Stated exercise: Output the lines below exactly, please, from the first line until the line with "R = math.radians", counting both.

Information supplied:
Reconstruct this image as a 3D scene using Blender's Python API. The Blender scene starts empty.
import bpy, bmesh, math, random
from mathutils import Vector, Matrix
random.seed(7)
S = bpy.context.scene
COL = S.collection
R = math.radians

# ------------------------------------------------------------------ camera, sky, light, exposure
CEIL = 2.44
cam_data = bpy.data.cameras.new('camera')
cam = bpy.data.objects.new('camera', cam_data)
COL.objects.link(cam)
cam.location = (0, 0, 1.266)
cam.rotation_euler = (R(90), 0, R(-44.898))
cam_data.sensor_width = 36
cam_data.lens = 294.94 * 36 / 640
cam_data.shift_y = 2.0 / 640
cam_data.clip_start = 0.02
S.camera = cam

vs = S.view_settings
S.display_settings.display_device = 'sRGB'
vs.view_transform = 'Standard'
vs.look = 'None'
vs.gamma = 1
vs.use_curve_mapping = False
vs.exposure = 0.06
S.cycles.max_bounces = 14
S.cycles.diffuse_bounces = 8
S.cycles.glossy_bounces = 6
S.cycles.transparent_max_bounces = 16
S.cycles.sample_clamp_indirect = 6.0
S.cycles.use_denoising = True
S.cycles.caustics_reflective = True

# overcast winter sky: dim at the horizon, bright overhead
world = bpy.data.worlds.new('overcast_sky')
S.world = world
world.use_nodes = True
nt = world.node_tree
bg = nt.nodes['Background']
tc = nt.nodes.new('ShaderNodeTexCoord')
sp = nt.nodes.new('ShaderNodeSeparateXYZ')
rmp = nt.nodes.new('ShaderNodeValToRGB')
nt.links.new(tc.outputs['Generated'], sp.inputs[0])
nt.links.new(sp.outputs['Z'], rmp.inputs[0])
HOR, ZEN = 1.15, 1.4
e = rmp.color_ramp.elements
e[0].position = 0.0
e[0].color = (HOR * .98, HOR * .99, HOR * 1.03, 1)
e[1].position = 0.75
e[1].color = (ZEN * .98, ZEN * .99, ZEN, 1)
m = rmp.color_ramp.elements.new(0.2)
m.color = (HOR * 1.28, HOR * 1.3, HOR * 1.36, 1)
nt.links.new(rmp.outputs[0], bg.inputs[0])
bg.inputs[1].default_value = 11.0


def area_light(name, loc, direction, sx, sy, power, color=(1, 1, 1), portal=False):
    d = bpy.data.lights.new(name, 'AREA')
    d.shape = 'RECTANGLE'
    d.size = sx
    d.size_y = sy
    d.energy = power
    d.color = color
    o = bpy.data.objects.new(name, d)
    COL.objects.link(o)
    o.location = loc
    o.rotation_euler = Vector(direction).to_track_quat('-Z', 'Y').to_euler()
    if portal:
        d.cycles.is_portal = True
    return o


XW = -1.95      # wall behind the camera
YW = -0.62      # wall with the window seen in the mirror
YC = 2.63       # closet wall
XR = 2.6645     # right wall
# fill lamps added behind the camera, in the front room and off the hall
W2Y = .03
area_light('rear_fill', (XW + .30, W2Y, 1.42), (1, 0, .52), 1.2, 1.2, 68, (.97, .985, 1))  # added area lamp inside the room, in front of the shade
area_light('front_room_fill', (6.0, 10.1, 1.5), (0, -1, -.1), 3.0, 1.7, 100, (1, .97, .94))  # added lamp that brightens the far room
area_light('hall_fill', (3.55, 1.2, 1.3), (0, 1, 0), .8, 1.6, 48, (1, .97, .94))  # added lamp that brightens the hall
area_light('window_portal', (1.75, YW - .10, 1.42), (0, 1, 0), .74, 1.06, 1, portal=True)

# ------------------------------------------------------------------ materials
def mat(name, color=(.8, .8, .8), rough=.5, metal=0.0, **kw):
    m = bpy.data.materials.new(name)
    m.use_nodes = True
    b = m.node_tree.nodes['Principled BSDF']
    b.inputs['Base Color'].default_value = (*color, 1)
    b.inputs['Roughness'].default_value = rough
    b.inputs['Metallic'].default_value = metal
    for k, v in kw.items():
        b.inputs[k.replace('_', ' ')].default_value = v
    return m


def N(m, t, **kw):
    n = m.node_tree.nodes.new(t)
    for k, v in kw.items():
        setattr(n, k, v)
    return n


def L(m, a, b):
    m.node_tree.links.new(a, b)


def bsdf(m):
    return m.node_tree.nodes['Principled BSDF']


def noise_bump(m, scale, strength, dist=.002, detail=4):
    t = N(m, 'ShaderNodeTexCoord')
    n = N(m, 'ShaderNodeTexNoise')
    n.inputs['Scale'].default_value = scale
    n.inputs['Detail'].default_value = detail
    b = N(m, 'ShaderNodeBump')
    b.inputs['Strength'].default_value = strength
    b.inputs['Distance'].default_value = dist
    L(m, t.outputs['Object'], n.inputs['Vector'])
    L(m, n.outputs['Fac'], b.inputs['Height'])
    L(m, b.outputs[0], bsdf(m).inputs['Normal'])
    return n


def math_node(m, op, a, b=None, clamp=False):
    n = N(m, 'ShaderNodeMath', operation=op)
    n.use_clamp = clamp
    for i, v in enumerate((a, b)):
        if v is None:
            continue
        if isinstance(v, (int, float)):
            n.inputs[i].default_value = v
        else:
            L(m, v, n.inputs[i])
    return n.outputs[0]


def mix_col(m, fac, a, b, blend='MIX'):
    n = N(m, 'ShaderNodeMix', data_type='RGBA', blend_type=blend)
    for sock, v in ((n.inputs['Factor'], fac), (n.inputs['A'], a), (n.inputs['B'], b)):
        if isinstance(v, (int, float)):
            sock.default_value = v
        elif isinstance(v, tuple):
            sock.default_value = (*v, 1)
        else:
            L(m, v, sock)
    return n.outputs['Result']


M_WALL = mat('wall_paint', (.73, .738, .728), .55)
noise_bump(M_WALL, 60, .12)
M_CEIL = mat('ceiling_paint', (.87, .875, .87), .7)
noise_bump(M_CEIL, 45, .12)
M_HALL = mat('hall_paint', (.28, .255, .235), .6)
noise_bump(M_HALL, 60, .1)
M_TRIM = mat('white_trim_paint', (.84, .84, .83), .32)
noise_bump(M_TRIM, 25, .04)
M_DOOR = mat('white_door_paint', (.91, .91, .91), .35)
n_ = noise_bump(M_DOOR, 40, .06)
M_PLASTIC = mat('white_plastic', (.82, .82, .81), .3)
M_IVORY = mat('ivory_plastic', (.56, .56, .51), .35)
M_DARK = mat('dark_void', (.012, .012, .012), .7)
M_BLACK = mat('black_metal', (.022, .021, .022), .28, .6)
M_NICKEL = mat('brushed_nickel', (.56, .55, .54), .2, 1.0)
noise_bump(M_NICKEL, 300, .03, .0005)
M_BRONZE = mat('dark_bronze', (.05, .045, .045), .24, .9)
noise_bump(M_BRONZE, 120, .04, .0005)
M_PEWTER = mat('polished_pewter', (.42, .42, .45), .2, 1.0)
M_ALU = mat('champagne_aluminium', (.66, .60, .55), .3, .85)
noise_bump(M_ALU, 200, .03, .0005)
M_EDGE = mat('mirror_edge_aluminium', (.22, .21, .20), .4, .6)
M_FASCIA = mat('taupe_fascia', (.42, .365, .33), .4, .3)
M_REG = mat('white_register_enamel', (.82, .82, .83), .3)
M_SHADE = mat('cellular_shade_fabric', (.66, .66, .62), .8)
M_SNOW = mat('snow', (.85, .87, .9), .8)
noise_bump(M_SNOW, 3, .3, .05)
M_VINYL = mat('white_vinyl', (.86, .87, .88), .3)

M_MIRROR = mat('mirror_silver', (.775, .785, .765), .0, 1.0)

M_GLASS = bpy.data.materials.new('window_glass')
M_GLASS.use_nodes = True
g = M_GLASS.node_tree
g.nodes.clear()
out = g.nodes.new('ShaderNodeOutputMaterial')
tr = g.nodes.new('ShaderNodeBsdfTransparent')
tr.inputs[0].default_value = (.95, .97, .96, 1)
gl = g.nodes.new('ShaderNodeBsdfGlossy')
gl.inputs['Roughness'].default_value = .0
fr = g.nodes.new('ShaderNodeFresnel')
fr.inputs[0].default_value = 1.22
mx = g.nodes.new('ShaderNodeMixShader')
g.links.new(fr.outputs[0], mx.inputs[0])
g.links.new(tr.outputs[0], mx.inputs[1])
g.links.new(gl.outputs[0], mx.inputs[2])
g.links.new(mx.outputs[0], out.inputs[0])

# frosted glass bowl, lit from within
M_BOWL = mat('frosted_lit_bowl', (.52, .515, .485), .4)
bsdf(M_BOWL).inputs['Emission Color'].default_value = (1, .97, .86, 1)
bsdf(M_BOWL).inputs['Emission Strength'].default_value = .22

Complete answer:
Reconstruct this image as a 3D scene using Blender's Python API. The Blender scene starts empty.
import bpy, bmesh, math, random
from mathutils import Vector, Matrix
random.seed(7)
S = bpy.context.scene
COL = S.collection
R = math.radians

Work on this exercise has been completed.